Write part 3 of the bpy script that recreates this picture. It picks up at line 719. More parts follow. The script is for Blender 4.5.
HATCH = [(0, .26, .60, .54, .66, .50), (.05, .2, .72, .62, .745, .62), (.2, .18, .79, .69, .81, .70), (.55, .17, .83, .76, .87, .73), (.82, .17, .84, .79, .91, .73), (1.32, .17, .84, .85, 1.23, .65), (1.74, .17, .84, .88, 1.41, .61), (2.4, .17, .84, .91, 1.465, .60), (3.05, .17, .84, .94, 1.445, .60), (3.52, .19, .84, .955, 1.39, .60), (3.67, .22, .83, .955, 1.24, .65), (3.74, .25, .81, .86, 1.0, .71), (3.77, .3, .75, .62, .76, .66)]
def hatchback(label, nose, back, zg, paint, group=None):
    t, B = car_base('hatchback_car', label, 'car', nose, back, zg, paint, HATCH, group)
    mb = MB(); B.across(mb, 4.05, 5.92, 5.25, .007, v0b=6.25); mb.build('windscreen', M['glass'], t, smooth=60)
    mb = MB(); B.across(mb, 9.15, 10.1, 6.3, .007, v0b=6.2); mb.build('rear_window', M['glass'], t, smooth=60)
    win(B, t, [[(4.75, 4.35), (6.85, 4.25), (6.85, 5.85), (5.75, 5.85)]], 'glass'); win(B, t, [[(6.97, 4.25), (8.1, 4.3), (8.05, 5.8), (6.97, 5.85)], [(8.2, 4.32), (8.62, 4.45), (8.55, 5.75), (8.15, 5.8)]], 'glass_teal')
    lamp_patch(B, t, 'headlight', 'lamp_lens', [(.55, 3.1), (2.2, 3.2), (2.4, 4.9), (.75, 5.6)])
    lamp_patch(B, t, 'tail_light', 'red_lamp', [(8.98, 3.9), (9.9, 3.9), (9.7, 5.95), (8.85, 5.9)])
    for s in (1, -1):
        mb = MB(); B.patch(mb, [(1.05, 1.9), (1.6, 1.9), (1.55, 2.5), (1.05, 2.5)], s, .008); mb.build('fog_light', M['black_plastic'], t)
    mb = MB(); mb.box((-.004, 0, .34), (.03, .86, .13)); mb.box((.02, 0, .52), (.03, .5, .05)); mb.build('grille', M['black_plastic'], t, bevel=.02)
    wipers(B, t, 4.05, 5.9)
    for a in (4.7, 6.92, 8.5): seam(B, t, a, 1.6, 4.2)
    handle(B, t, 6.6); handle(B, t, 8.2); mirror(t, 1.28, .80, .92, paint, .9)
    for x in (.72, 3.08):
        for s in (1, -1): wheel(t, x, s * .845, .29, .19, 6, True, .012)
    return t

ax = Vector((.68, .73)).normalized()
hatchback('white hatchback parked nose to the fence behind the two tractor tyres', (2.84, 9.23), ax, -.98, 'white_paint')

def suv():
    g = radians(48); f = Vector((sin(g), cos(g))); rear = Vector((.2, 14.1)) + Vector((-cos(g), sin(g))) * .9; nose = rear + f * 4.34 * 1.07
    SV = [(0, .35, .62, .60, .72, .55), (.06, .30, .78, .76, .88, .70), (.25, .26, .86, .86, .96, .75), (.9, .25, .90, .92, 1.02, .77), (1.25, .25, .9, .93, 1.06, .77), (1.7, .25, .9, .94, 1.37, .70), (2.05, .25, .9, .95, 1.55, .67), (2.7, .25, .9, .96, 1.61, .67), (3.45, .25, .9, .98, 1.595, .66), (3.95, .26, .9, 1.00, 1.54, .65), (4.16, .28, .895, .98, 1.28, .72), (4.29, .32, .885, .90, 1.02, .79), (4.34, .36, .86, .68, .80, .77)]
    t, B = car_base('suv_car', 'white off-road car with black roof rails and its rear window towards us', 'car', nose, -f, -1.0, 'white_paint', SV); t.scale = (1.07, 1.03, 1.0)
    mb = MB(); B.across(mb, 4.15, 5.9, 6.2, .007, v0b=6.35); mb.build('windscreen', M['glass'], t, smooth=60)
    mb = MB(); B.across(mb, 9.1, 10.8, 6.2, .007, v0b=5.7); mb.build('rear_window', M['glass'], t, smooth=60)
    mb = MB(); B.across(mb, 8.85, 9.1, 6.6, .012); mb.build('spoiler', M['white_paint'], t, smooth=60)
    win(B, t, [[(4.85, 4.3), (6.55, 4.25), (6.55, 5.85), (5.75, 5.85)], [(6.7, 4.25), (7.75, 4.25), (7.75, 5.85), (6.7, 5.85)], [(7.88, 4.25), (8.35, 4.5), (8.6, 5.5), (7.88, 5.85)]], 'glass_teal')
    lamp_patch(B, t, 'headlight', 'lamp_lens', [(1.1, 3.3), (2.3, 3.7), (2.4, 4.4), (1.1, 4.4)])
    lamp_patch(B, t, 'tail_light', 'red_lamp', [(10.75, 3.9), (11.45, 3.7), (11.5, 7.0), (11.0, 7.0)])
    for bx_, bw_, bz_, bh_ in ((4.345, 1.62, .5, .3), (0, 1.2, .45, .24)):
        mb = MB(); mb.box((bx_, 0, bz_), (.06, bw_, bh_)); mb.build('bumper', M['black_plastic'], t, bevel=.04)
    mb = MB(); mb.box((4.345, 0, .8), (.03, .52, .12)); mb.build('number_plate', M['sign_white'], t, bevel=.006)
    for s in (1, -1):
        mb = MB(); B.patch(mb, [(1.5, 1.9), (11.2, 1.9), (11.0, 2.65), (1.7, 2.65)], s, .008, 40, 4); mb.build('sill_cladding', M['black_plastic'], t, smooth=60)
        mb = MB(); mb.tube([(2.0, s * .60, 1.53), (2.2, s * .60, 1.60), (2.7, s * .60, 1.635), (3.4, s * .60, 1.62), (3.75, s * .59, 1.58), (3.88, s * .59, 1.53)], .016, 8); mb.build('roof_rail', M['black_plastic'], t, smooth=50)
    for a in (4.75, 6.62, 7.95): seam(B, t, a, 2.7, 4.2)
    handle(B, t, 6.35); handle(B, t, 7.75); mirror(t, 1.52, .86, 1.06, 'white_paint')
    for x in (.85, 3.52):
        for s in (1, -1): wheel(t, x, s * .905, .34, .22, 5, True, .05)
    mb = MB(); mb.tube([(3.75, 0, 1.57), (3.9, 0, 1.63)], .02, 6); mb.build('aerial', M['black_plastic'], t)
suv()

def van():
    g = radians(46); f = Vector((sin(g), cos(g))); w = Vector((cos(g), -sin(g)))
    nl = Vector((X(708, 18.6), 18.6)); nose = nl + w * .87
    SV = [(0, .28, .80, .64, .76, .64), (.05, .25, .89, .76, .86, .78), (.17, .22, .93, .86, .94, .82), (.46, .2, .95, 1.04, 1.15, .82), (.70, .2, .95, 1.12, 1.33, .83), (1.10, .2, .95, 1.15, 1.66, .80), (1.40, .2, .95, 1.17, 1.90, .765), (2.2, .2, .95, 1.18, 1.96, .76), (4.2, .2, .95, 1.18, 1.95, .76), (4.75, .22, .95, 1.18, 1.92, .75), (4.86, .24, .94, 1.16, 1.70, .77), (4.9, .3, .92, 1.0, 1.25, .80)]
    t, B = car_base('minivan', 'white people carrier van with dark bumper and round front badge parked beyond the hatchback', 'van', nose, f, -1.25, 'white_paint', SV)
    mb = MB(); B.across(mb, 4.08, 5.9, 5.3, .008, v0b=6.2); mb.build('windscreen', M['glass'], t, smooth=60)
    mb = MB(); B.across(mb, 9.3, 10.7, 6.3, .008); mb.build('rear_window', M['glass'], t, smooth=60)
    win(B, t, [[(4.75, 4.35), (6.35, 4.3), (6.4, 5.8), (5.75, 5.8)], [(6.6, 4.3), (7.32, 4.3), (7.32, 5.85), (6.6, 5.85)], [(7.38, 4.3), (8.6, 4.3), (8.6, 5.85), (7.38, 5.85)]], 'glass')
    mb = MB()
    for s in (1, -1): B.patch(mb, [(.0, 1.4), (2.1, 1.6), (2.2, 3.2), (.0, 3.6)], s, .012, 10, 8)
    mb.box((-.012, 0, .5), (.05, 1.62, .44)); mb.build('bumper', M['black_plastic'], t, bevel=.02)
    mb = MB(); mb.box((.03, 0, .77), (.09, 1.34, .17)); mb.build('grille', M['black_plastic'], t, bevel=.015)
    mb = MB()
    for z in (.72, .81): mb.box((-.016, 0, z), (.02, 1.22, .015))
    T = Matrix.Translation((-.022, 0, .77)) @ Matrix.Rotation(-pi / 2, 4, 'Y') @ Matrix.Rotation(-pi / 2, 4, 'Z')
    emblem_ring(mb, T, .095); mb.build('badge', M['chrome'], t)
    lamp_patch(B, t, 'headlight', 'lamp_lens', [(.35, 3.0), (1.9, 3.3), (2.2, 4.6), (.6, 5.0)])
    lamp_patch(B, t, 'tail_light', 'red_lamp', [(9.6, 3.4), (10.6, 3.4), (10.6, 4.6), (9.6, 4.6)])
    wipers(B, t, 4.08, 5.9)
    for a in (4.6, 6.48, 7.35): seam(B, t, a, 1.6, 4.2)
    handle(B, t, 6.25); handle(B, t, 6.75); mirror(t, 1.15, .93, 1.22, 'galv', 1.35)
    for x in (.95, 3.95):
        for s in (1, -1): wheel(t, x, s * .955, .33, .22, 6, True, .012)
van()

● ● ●

Print the material above verbatim, first line through the line containing "hatchback('white hatchback parked", both included.

Write part 3 of the bpy script that recreates this picture. It picks up at line 719. More parts follow. The script is for Blender 4.5.
HATCH = [(0, .26, .60, .54, .66, .50), (.05, .2, .72, .62, .745, .62), (.2, .18, .79, .69, .81, .70), (.55, .17, .83, .76, .87, .73), (.82, .17, .84, .79, .91, .73), (1.32, .17, .84, .85, 1.23, .65), (1.74, .17, .84, .88, 1.41, .61), (2.4, .17, .84, .91, 1.465, .60), (3.05, .17, .84, .94, 1.445, .60), (3.52, .19, .84, .955, 1.39, .60), (3.67, .22, .83, .955, 1.24, .65), (3.74, .25, .81, .86, 1.0, .71), (3.77, .3, .75, .62, .76, .66)]
def hatchback(label, nose, back, zg, paint, group=None):
    t, B = car_base('hatchback_car', label, 'car', nose, back, zg, paint, HATCH, group)
    mb = MB(); B.across(mb, 4.05, 5.92, 5.25, .007, v0b=6.25); mb.build('windscreen', M['glass'], t, smooth=60)
    mb = MB(); B.across(mb, 9.15, 10.1, 6.3, .007, v0b=6.2); mb.build('rear_window', M['glass'], t, smooth=60)
    win(B, t, [[(4.75, 4.35), (6.85, 4.25), (6.85, 5.85), (5.75, 5.85)]], 'glass'); win(B, t, [[(6.97, 4.25), (8.1, 4.3), (8.05, 5.8), (6.97, 5.85)], [(8.2, 4.32), (8.62, 4.45), (8.55, 5.75), (8.15, 5.8)]], 'glass_teal')
    lamp_patch(B, t, 'headlight', 'lamp_lens', [(.55, 3.1), (2.2, 3.2), (2.4, 4.9), (.75, 5.6)])
    lamp_patch(B, t, 'tail_light', 'red_lamp', [(8.98, 3.9), (9.9, 3.9), (9.7, 5.95), (8.85, 5.9)])
    for s in (1, -1):
        mb = MB(); B.patch(mb, [(1.05, 1.9), (1.6, 1.9), (1.55, 2.5), (1.05, 2.5)], s, .008); mb.build('fog_light', M['black_plastic'], t)
    mb = MB(); mb.box((-.004, 0, .34), (.03, .86, .13)); mb.box((.02, 0, .52), (.03, .5, .05)); mb.build('grille', M['black_plastic'], t, bevel=.02)
    wipers(B, t, 4.05, 5.9)
    for a in (4.7, 6.92, 8.5): seam(B, t, a, 1.6, 4.2)
    handle(B, t, 6.6); handle(B, t, 8.2); mirror(t, 1.28, .80, .92, paint, .9)
    for x in (.72, 3.08):
        for s in (1, -1): wheel(t, x, s * .845, .29, .19, 6, True, .012)
    return t

ax = Vector((.68, .73)).normalized()
hatchback('white hatchback parked nose to the fence behind the two tractor tyres', (2.84, 9.23), ax, -.98, 'white_paint')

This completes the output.